Spectacle jeune public mis en scène par Joël Pommerat, avec Ludovic Malère, Isabelle Rivoal et en alternance Saadia Bentaïeb, Murielle Martinelli et Valérie Vinci.

La mode est au théâtre pour enfants. Loin des matinées classiques, jouées par de vieux comédiens fatigués ayant l’écolier en aversion, ou des conteuses à chapeau pointu et à l’accent de Carqueranne, de nouveaux spectacles apparaissent, de grande qualité, sans concessions ni racolage.

"Le petit chaperon rouge" de Joël Pommerat appartient à cette catégorie.
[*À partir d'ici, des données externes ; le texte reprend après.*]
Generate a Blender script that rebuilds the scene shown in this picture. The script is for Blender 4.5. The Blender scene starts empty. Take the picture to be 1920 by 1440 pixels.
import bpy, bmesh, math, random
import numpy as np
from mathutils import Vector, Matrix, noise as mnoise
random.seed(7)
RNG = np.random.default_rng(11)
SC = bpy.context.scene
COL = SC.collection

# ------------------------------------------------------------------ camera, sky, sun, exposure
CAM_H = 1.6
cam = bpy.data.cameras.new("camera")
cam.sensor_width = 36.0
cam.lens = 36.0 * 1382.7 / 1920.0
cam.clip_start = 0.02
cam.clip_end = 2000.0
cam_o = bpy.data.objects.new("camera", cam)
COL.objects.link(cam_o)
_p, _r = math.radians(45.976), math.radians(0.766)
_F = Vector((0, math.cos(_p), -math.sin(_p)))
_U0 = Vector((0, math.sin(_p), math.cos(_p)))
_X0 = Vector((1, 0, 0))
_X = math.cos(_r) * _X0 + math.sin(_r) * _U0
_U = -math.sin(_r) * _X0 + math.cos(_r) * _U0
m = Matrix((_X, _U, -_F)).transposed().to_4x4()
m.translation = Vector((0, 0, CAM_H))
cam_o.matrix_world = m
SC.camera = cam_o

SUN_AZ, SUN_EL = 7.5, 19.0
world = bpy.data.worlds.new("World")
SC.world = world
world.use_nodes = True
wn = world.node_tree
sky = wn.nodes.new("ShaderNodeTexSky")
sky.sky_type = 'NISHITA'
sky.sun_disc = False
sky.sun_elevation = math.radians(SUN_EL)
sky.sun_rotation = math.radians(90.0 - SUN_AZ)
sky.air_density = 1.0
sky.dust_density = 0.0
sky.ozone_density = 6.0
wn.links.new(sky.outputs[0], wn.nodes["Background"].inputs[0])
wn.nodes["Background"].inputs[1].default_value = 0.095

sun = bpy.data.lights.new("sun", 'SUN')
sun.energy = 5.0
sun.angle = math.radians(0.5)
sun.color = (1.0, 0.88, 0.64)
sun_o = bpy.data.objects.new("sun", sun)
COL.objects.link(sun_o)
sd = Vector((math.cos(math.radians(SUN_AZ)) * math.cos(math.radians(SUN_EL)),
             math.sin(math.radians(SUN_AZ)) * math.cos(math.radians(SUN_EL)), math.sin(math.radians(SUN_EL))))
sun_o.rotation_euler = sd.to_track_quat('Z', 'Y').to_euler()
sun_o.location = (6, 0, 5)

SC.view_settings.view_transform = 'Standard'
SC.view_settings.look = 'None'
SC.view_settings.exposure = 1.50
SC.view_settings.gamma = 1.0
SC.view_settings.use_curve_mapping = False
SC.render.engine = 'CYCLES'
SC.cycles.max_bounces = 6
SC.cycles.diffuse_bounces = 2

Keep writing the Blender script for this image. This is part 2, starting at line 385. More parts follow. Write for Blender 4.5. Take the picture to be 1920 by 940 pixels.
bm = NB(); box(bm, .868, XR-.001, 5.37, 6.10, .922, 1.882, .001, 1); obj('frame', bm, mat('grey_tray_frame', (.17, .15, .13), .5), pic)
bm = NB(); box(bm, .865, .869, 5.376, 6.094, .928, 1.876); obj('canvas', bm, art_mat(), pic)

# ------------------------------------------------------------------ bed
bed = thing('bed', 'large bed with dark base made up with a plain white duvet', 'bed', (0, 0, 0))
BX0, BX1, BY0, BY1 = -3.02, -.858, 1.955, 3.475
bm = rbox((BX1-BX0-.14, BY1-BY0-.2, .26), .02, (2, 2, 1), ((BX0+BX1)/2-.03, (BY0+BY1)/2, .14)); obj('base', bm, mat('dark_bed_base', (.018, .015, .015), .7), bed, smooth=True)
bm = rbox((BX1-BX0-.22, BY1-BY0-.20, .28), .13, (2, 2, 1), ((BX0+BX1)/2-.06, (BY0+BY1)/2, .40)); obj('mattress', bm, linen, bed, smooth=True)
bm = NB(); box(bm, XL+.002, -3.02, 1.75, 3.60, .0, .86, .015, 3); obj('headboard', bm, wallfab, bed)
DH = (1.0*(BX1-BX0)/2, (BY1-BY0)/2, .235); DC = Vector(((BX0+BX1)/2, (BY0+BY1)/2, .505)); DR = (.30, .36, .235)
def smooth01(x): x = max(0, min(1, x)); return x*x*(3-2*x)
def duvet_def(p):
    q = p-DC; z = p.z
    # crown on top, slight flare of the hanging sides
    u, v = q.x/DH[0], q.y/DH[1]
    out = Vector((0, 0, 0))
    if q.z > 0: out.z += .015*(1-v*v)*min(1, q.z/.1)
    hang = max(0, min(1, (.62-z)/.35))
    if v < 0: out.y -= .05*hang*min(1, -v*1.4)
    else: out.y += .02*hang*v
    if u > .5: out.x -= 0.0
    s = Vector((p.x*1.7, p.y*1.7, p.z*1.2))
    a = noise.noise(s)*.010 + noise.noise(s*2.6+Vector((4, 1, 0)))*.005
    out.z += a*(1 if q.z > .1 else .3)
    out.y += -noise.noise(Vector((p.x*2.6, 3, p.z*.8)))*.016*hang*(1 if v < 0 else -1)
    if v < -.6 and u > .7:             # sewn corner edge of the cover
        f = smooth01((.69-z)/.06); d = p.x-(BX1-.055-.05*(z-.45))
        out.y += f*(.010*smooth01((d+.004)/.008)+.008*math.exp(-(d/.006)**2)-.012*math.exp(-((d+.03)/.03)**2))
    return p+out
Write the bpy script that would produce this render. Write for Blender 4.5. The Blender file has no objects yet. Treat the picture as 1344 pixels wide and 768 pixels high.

Une petite fille s’ennuie dans sa maison. Les talons d’une mère - monstre qui aime jouer au monstre - battent le pavé. Une grand-mère gémit dans les bois. Un loup attend son dîner. Tout y est mais rien ne se ressemble vraiment. La petite fille est aimée par sa mère, mais "est-ce suffisant"?

Le conteur (Ludovic Molière) parle : un monsieur à barbe, à cravate, un homme, un spécimen mâle, rare et attirant dans l’univers de la petite fille, un père qui lui aurait raconté des histoires dans son lit, l’aurait prévenu contre le danger des ogres… et des loups.

La suite, on la connait : Tout le monde est mangé, puis dégluti. Le loup est plus ou moins mort, repentant, recousu, empaillé. Les chères petites têtes ne sont pas épargnées : l’effroi règne et elles adorent avoir peur.

Le loup a une voix de pédophile, avinée et sifflante, vraiment efficace. Sa présence, dans l’obscurité, terrifie. Seul bémol : la petite fille a, elle, une stupide voix de monitrice bobo qui répond au loup qui lui dit qu’elle est jolie : "Toi aussi".

L’ensemble révèle un grand respect de l’enfant-spectateur : on lui offre tout et plus, avec une ironie contre la modernité tout à fait savoureuse : la dame qui a "fait un bébé toute seule" (Isabelle Rivoal) n’est plus dans le coup, le loup glouton fait montre d’humour et d’à-propos, la grand-mère représente la vieillesse léproserie, repoussée dans la forêt de Bondy. Et de la musique d’opéra, et de la contrebasse.

Le silence des petits prouve leur fascination. Quant aux parents, ils rassemblent leur courage pour ne pas sombrer dans la nostalgie d’une enfance qui demeure mystère.